Currently, as of June, Mexico is seeking bids for gas supply over a term of 15 to 25 years, as well as bids for the regas project. The first phase of the Manzanillo LNG project is expected to produce 500 MMcf/d by 2011, with a second phase to double that output. Gas not needed for power generation could be traded with Pemex, Granados-Zuniga said.

Locking up LNG supply for power is attractive for a number of reasons. For one, it allows the power plant projects to obtain financing more readily once they have gas supply under lock. A steady stream of gas-fired power will ensure availability of power in western Mexico, generated from gas obtained at a competitive price.

Australia, Bolivia and Peru are considered potential suppliers of LNG to the project, with Peru’s Camisea gas field favored by some analysts because of its relative proximity to the regasification terminal (see NGI, April 3). The supplier will be determined as a result of a tender parallel to the plant tender. Later, a third tender is planned for the construction of a pipeline from the regasification plant to the pipeline grid.

The existing power plant at Manzanillo is six kilometers away. The initial desire was to site the LNG facility closer to the plant, but the area is too populated for that. Granados-Zuniga said Mexico would like to see a port facility grow up around the LNG regasification terminal that would support regional industrial growth.

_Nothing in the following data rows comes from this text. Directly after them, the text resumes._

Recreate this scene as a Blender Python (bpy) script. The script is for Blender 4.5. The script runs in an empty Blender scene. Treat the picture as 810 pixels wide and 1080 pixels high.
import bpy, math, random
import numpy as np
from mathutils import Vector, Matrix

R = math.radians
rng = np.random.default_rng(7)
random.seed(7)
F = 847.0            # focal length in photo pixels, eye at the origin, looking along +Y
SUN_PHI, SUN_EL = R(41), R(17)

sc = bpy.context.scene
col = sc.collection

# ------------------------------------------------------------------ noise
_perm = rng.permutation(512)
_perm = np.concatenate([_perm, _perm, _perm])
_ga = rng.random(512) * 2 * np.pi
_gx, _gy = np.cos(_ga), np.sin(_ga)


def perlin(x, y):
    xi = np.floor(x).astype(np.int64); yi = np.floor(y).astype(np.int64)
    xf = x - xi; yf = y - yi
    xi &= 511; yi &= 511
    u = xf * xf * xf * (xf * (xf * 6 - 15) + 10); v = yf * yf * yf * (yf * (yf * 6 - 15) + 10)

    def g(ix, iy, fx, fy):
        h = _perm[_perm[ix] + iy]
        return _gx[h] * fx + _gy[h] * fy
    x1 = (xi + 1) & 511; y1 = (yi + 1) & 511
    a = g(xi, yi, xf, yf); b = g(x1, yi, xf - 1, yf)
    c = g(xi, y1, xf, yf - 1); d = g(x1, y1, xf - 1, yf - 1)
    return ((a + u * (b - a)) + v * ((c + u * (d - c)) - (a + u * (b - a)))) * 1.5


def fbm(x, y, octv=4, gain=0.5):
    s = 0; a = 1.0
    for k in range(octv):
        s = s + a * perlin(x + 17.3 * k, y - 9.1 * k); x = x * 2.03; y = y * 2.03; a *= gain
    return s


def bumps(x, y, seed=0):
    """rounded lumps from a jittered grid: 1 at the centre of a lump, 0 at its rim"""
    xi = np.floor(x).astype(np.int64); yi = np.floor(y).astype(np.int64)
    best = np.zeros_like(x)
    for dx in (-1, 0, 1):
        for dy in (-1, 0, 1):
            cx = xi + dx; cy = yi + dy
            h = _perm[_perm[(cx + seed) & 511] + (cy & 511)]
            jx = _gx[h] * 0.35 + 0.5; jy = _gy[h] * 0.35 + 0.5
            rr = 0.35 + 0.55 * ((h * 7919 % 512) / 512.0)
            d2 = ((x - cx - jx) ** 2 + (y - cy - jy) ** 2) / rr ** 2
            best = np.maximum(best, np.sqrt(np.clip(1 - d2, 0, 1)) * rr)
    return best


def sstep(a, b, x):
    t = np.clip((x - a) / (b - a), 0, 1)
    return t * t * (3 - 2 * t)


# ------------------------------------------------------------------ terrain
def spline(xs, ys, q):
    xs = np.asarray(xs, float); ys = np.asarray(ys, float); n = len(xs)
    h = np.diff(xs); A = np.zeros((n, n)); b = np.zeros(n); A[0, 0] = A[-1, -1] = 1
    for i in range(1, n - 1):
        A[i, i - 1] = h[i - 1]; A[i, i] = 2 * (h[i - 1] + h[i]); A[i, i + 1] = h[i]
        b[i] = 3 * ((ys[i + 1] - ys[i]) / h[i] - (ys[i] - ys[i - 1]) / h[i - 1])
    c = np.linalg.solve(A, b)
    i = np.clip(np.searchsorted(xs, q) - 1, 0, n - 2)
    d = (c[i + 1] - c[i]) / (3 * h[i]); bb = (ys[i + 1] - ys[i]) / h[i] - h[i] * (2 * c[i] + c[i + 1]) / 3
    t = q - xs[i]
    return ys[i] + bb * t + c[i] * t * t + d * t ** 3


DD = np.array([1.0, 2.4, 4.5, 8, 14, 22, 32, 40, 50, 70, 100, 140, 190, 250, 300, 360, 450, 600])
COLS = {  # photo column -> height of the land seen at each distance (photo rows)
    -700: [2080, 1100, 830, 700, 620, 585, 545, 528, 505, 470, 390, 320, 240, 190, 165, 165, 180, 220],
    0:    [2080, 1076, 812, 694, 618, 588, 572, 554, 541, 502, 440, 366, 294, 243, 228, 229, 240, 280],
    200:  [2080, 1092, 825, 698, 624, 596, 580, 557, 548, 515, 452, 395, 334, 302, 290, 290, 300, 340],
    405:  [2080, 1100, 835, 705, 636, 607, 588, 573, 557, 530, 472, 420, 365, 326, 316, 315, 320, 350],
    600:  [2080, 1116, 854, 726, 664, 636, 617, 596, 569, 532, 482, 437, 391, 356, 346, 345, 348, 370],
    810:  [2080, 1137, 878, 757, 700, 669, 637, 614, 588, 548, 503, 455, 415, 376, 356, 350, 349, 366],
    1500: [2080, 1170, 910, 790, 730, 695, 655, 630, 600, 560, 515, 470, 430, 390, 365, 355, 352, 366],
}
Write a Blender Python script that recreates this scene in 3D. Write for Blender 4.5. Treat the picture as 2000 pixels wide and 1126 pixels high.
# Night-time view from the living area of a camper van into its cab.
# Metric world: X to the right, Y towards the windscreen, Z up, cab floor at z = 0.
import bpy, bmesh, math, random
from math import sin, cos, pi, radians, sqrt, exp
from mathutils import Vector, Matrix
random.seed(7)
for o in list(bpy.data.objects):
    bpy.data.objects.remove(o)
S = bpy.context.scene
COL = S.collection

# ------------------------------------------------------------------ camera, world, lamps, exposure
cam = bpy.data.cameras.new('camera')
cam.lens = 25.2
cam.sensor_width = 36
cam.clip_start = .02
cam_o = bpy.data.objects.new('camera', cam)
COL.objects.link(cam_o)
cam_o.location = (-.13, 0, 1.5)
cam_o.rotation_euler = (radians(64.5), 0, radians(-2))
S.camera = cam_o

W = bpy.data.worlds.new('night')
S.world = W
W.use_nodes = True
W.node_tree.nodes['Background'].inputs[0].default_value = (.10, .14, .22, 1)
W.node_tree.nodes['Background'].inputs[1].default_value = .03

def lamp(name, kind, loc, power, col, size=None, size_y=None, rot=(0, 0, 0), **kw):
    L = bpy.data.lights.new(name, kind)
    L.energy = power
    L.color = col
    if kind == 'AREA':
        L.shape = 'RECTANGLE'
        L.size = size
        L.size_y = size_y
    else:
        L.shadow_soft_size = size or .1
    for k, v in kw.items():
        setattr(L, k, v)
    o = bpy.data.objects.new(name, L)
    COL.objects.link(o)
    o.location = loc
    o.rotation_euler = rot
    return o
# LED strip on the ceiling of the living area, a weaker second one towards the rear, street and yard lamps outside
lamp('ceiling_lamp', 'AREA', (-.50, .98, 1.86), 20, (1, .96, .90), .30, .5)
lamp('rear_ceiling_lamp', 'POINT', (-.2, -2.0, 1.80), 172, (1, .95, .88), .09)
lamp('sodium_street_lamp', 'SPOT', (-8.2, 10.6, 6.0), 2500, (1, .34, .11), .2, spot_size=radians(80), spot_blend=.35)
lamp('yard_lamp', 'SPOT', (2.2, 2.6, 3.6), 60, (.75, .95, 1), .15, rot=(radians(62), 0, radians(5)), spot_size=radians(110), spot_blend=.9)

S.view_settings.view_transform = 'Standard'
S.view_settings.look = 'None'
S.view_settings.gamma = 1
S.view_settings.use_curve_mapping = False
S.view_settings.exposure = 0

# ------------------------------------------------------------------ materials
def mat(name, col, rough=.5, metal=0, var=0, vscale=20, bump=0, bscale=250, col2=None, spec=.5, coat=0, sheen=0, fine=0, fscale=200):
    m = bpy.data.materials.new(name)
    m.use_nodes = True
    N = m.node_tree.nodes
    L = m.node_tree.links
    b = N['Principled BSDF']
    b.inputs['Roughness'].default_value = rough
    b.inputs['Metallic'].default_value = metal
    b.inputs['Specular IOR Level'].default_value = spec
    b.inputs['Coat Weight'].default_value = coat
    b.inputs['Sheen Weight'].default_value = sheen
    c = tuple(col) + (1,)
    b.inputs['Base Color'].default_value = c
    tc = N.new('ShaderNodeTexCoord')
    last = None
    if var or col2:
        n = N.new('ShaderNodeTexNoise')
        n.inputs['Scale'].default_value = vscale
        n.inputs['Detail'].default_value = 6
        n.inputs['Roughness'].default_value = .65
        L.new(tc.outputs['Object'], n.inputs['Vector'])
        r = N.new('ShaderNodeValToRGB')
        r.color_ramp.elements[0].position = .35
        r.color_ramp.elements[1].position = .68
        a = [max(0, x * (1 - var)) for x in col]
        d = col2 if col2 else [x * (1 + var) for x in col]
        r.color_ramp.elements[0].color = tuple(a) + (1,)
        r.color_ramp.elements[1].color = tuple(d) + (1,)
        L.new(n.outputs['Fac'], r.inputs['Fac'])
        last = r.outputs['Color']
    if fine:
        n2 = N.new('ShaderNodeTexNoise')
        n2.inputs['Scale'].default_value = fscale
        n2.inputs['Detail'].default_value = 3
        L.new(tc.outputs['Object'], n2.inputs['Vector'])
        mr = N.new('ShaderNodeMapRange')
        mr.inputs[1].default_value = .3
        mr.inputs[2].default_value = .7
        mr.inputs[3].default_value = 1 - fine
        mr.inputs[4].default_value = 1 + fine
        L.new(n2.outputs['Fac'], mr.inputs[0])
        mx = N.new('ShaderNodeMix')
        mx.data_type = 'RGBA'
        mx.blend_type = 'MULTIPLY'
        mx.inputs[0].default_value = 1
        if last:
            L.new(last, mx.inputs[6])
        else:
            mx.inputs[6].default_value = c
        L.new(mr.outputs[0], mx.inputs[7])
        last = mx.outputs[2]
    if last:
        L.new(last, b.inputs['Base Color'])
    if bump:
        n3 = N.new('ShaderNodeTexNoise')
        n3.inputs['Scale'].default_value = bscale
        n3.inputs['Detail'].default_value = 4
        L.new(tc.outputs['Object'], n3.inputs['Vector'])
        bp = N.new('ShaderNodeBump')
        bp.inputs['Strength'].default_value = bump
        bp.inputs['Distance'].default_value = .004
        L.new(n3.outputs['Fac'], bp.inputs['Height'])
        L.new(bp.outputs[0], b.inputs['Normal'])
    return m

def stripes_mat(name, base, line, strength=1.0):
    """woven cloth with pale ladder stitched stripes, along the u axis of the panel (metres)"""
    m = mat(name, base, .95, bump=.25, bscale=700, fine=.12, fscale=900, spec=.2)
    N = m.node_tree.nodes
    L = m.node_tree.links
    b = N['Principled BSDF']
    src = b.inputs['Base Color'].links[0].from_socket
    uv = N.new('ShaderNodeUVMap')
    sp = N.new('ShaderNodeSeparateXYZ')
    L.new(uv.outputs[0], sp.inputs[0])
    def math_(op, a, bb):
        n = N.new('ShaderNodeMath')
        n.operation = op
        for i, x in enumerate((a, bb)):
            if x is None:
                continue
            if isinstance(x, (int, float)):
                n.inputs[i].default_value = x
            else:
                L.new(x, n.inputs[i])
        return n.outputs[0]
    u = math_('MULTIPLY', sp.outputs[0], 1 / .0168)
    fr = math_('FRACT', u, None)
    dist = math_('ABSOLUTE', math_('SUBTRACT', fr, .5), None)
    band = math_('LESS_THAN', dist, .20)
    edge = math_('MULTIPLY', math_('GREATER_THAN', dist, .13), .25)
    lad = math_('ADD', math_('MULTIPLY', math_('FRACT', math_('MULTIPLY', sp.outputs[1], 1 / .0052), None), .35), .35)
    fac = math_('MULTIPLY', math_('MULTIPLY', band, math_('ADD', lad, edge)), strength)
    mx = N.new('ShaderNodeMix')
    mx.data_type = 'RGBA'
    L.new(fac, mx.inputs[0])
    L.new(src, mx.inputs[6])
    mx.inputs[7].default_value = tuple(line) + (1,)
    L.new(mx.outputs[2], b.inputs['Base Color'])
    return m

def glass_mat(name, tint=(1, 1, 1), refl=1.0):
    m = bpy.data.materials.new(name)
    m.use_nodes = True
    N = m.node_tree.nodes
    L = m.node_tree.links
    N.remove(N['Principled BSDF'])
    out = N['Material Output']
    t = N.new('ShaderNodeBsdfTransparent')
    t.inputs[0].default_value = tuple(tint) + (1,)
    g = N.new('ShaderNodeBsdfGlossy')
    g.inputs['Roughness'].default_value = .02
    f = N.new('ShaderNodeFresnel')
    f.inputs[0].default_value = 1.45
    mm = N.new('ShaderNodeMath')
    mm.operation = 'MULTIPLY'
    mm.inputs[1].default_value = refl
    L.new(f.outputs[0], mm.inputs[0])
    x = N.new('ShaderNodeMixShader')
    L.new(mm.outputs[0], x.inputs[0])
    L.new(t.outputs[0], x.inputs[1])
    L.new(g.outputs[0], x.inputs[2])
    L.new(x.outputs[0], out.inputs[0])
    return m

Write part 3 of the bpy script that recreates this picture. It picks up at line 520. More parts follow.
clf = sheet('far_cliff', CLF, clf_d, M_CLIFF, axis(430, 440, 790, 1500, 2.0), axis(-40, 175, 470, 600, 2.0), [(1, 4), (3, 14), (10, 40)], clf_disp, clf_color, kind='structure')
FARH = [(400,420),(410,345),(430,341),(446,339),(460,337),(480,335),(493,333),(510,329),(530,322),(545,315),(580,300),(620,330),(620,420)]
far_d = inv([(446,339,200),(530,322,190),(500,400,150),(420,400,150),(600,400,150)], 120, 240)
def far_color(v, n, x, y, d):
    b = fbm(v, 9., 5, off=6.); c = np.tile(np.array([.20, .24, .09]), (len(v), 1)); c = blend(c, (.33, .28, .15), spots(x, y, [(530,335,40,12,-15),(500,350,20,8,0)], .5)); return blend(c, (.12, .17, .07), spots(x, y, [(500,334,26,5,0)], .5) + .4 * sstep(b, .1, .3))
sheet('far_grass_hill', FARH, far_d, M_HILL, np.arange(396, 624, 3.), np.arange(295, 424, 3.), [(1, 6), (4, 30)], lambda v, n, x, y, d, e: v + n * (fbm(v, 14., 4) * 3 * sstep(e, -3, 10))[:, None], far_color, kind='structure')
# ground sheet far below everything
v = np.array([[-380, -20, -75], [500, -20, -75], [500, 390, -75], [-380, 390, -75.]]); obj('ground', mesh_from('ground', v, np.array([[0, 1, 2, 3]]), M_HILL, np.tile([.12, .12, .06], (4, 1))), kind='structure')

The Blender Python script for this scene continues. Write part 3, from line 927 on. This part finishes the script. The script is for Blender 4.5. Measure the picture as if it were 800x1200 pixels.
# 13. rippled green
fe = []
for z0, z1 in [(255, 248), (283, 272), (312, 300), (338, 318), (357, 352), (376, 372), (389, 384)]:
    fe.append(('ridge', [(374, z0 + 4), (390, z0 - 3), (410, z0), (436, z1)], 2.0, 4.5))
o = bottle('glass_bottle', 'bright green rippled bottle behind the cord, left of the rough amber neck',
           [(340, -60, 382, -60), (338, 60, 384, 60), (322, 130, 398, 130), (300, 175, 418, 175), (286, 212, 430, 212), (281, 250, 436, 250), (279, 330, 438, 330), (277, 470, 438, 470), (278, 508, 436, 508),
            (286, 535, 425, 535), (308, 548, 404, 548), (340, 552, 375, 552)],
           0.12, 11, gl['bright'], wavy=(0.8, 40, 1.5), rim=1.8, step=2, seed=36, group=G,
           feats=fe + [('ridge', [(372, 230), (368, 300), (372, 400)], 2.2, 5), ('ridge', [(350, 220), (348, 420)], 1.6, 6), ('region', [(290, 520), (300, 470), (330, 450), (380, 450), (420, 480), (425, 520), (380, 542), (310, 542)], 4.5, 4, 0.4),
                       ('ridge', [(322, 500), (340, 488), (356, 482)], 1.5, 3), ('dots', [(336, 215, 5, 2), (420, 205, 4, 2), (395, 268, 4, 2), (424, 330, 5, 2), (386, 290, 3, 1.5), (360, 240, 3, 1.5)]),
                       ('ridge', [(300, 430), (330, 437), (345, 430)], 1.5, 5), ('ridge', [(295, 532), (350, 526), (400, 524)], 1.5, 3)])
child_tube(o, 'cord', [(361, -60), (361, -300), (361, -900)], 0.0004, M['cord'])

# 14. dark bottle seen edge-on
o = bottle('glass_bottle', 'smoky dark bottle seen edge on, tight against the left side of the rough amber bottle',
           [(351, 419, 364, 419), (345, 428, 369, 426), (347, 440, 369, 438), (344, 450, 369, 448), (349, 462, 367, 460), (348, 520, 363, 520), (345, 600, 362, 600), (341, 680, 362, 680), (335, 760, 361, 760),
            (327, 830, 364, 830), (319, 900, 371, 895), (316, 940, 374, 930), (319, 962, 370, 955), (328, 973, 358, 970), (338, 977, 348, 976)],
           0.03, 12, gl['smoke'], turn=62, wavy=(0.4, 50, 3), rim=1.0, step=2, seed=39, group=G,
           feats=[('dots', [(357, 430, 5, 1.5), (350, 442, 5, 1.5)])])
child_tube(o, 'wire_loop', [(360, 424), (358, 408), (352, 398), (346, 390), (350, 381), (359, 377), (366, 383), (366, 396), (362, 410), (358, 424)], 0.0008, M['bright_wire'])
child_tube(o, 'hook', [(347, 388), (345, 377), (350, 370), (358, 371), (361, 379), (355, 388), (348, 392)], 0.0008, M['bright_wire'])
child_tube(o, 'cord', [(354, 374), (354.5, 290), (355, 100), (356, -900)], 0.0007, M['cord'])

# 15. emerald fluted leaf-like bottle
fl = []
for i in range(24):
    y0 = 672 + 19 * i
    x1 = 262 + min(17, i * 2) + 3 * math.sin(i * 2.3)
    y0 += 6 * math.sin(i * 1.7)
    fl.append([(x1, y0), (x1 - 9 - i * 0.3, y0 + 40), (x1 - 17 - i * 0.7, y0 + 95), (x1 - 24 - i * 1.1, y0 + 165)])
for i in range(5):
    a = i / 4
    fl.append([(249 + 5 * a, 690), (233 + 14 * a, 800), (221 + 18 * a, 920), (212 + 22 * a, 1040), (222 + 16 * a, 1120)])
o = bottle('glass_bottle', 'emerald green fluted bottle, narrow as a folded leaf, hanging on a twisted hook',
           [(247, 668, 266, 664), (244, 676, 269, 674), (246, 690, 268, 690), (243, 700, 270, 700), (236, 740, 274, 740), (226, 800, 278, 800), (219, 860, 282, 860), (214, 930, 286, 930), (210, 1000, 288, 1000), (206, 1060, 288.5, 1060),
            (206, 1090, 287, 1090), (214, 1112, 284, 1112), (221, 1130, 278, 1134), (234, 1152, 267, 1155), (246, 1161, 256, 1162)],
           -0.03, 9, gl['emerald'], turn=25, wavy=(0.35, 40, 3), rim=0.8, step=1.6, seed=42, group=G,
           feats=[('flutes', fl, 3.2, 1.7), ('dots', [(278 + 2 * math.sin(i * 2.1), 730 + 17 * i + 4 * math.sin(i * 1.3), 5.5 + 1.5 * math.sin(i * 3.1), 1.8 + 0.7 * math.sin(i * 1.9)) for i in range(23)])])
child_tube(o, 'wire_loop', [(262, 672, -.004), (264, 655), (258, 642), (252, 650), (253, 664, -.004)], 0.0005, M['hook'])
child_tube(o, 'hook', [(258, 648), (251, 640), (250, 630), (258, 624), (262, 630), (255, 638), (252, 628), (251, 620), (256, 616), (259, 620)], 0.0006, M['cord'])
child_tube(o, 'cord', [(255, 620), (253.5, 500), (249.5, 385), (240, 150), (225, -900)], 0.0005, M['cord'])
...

In June about 30 companies visited the proposed site. Numerous parties have expressed interest in supplying the gas or in the regas plant construction. Three bids to supply gas are expected and eight bids are expected on the regas terminal. Contracts are to be in place by June 2007.

The CFE is in the process of securing commitments from landowners to sell their land. It currently has 19 letters of intent to sell with five outstanding, Granados-Zuniga said. He added that the CFE would like to be a 20% owner in the regas terminal, possibly through a cash advance, deferred payment or infrastructure contribution arrangement with the facility’s developer.